Trump did not stop there. He defended the alt-right demonstration, comparing the removal of the Confederate leader’s statue to bringing down those of the Founding Fathers. “This week, it is Robert E. Lee… I wonder, is it George Washington next? And is it Thomas Jefferson the week after? You know, you have to ask yourself, where does it stop?” He again blamed “both sides” for the violence, including the counterprotestors that he labeled the “alt-left.” “Do they have any semblance of guilt?” he asked. This was the real Trump speaking, not the scripted one.
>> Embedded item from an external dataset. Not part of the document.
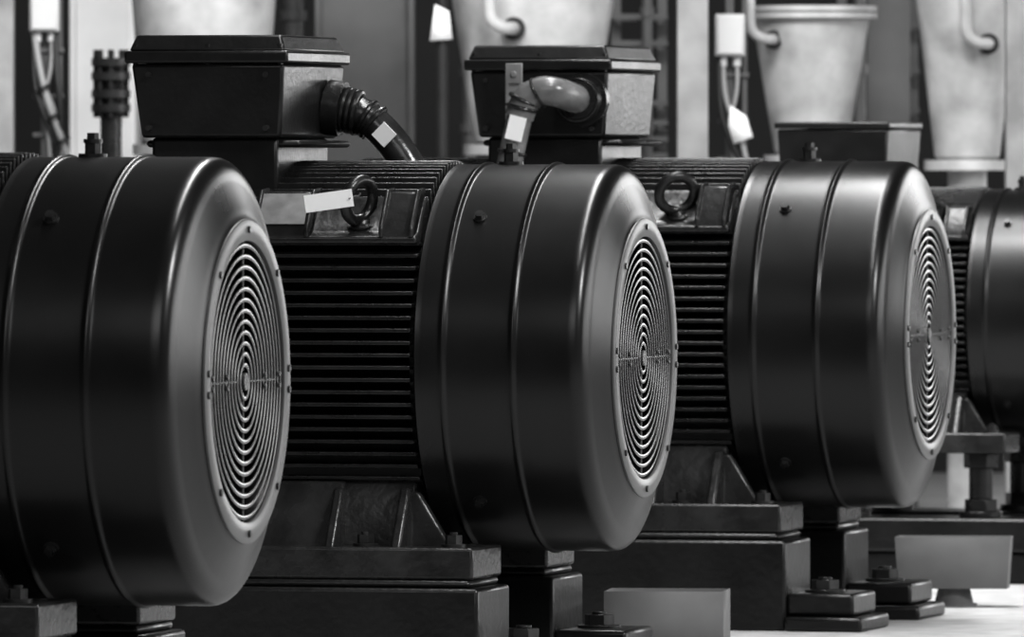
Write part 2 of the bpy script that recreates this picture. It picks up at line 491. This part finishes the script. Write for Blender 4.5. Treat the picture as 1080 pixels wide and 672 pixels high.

Donald Trump has been accused of being a bigot; whether it is of conviction or convenience is debated. I personally have never believed the president is racist in his heart of hearts. But what difference does it make if the effect is the same? When he makes statements that encourage racists and knows full well he is doing so, it is wrong. More damning than that is his aloofness. The American public can see that the administration is not doing enough to counter racially motivated violence. Why is that? Because ultimately the man at the top doesn’t show interest. In the minds of Trump boosters, problems such as white supremacy are an invention of the Left to push an identity-politics agenda. As a result, the president is reluctant to act, hesitant to lead the charge on an issue that might alienate some of his supporters, all the while ignoring a deadly brushfire sweeping the hearts and minds of a small but menacing faction here at home.